An adaptive approach also allowed the council to better separate catchment impacts, such as agricultural runoff or discharge from wastewater treatment plants.

Some of this flexibility will depend on the receiving environment, said Powell. Cairns Regional Council is in a highly regulated and sensitive one because it’s wedged between two world heritage sites: the reef and the rainforest. As such, she said there is more pressure to ensure that “there is a high level of certainty that we are doing everything we can to minimise impacts”.

“One of the stressors on these environments is water quality, so we have to substantiate what we are doing and make sure we are getting the best environmental outcome from our testing,” Schmalz added.

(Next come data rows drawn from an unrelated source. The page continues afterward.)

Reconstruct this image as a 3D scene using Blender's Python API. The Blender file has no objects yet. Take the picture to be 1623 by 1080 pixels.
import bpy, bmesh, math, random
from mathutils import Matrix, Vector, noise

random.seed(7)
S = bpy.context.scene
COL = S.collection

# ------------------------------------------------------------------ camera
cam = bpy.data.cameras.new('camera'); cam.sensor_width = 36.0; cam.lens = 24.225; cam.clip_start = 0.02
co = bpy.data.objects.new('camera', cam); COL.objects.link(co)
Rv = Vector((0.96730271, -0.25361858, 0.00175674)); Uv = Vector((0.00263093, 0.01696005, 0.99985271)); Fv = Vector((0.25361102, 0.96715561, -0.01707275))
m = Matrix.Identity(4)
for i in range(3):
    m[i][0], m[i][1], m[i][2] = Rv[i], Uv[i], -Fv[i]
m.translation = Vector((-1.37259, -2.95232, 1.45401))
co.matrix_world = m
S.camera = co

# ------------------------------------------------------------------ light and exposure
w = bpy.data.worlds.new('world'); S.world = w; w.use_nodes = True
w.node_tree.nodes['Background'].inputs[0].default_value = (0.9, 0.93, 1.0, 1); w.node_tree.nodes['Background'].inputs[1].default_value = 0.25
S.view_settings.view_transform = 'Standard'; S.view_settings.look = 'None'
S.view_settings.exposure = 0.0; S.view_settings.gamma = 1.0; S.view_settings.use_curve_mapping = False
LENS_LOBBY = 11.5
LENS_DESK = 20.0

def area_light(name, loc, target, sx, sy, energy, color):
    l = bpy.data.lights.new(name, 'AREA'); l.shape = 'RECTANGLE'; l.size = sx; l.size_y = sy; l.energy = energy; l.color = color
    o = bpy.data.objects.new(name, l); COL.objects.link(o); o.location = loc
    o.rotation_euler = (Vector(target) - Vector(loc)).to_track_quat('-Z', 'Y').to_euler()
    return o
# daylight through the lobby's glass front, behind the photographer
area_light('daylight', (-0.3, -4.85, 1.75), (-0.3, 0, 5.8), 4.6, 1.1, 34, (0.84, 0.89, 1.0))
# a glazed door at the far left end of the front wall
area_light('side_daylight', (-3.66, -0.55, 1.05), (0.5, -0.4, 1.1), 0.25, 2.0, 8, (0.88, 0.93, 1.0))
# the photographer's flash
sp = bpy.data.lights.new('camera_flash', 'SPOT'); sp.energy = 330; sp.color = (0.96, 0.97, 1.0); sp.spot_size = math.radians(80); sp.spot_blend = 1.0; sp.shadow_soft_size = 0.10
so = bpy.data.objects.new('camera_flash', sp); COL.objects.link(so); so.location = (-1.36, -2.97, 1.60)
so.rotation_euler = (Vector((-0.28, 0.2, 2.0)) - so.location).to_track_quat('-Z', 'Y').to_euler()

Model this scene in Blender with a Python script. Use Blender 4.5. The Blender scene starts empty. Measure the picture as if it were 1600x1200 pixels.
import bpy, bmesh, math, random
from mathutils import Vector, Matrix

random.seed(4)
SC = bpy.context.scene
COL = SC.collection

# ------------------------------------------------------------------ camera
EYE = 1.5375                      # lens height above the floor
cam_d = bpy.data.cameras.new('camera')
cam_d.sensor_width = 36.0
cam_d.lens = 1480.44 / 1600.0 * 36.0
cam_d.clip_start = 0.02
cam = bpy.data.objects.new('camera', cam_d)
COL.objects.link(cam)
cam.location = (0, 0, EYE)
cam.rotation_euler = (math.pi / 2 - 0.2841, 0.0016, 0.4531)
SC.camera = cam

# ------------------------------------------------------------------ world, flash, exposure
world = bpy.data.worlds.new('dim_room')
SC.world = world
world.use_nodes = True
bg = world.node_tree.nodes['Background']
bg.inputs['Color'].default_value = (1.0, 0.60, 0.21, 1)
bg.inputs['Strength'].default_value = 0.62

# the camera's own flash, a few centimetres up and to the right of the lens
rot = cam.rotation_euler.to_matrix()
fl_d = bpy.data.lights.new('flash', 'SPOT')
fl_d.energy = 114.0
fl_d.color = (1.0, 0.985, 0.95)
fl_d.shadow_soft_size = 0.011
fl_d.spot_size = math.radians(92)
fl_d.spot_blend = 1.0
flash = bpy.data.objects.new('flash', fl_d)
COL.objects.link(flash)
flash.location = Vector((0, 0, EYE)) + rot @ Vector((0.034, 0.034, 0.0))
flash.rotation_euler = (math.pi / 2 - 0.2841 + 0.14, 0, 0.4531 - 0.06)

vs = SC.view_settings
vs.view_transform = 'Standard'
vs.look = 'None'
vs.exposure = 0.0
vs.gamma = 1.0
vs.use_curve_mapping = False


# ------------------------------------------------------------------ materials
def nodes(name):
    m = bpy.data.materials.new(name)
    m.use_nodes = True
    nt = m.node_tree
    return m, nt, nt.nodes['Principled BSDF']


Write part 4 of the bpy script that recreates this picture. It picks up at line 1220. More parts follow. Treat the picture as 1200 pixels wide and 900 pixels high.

Networks also factor into efficient and effective environmental monitoring practices. Cairns Regional Council recently started working with the Wet Tropics Healthy Waterways Partnership. Data sharing between participants has been a boon for the council, as well as the other organisations involved.

“The more of these partnerships that can be established, the more effective monitoring will be as a whole; it takes collaboration across all sectors,” Powell said.

Schmalz called the partnership “fortuitous,” and said he looks forward to developing the relationship further.

“We still have to demonstrate that what we do here and have achieved so far has strategic value, but hopefully being part of the partnership will persuade them that this is the way to go in the future.”